- STATED TASK
Each line of the data that includes the string "scene" is to be copied out.

- DATA SECTION
* * *

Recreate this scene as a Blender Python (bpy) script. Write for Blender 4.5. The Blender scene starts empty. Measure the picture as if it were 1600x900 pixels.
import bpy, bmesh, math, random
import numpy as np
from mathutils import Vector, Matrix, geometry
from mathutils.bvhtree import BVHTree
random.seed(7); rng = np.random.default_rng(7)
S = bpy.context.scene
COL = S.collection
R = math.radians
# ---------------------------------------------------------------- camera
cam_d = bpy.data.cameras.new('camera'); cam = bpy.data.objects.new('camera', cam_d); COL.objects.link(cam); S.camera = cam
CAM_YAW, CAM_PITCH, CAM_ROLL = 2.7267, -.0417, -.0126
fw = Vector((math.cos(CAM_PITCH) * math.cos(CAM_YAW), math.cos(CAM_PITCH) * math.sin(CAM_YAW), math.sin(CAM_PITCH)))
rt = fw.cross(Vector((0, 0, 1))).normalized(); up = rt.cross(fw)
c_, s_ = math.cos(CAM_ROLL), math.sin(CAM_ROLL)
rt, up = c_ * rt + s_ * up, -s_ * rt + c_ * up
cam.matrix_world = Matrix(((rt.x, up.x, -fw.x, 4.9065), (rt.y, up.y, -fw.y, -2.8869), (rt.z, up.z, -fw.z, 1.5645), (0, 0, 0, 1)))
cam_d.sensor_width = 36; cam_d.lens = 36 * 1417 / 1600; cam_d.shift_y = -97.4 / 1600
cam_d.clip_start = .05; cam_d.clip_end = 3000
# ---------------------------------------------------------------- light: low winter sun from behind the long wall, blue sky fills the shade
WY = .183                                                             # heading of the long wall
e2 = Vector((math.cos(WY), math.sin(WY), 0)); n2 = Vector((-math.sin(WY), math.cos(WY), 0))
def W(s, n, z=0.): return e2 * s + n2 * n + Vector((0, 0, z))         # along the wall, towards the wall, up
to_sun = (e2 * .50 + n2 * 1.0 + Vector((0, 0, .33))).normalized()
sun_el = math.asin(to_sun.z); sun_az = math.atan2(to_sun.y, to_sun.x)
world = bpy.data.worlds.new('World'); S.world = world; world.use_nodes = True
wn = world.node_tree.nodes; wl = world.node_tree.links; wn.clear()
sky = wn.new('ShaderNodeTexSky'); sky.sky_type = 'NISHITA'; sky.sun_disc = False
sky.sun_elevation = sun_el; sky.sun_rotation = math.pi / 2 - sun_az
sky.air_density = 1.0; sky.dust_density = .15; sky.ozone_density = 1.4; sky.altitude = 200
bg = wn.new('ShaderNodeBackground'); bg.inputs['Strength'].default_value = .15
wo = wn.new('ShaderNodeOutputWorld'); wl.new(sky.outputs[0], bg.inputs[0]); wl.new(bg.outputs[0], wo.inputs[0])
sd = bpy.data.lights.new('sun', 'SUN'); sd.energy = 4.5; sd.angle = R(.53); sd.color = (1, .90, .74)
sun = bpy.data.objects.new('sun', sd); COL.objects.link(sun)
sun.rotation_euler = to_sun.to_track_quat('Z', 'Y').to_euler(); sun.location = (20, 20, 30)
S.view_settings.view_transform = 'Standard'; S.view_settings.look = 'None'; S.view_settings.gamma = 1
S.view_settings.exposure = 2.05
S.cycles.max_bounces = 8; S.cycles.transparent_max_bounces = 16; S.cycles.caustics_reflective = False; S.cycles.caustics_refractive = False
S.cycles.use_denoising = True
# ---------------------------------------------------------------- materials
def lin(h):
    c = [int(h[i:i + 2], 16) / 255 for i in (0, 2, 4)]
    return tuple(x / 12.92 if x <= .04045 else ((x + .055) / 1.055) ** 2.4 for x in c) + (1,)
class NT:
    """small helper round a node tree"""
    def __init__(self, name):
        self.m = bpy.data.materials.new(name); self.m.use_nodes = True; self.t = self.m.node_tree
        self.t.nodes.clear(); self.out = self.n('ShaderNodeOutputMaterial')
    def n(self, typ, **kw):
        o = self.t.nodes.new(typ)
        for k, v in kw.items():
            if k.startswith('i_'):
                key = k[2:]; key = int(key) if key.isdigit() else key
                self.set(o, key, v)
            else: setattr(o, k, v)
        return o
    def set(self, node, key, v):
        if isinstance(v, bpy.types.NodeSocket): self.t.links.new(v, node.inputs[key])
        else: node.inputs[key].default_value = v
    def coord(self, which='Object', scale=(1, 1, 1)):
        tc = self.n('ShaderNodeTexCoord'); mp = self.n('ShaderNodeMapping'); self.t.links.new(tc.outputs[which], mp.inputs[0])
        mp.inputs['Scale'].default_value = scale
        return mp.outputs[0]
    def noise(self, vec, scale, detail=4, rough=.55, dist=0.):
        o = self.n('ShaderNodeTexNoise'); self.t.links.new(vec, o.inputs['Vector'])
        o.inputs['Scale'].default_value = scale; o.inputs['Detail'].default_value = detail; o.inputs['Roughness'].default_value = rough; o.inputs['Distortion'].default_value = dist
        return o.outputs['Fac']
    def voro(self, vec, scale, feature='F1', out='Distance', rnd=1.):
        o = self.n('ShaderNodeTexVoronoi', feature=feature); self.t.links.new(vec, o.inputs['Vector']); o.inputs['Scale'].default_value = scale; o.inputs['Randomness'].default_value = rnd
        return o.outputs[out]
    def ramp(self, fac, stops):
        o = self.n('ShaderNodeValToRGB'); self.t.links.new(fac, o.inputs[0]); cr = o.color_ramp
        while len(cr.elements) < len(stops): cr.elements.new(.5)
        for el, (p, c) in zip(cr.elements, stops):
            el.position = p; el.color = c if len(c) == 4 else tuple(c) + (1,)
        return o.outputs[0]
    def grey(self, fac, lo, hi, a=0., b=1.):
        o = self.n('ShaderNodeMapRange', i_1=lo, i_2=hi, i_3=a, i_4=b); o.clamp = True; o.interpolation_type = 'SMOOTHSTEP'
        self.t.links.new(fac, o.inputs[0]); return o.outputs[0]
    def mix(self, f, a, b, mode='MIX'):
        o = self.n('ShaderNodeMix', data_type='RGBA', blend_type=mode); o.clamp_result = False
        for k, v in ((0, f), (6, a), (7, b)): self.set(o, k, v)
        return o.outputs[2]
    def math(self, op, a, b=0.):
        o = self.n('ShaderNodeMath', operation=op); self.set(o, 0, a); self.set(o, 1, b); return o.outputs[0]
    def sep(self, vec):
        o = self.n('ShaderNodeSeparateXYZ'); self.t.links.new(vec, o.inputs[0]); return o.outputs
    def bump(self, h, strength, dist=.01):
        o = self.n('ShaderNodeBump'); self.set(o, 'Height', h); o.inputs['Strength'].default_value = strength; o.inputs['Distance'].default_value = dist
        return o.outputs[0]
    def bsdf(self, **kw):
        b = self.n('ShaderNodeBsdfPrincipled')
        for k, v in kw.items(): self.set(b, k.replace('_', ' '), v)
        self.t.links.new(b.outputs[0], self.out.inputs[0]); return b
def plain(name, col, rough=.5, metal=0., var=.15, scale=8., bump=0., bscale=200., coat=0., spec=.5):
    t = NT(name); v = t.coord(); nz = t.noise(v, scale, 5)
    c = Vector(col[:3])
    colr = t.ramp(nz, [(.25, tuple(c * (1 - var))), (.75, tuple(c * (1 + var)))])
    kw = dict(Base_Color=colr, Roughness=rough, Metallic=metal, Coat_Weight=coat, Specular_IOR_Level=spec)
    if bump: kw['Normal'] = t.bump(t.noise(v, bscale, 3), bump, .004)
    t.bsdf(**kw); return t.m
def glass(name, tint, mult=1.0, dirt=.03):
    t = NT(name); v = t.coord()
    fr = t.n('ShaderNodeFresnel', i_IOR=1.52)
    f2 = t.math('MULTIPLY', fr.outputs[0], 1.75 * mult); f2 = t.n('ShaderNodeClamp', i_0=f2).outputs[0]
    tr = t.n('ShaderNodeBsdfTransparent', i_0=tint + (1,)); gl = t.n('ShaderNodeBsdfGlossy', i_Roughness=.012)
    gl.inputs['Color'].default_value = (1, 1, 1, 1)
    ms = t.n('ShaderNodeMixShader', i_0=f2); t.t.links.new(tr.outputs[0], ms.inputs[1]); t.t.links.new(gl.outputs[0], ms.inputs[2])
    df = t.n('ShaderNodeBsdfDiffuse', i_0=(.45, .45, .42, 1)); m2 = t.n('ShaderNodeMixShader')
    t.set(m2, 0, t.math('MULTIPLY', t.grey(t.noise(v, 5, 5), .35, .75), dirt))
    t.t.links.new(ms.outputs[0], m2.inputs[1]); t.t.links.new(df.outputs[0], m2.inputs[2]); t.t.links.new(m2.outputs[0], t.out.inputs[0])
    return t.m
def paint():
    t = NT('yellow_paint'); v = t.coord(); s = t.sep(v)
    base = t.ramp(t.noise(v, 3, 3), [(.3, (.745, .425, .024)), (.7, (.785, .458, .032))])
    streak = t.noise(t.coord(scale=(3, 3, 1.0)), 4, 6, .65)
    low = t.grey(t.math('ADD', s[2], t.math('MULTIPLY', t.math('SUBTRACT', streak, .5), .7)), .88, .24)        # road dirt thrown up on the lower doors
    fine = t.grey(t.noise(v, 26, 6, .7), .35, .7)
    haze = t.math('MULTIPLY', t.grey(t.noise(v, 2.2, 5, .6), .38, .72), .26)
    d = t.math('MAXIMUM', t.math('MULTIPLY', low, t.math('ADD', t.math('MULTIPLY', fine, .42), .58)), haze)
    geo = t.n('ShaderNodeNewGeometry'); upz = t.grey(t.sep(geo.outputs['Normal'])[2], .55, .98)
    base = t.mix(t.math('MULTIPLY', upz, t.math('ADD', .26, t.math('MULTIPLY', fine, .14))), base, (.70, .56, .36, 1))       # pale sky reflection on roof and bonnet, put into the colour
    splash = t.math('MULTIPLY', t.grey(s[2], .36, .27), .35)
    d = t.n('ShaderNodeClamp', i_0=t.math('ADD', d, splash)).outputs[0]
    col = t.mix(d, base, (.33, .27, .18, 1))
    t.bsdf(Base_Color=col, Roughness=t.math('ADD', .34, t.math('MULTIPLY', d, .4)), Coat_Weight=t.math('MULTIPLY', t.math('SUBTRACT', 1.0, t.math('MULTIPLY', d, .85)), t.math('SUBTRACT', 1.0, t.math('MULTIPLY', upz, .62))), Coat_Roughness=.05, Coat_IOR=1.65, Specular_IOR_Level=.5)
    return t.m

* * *

- EXPECTED OUTPUT
Recreate this scene as a Blender Python (bpy) script. Write for Blender 4.5. The Blender scene starts empty. Measure the picture as if it were 1600x900 pixels.
S = bpy.context.scene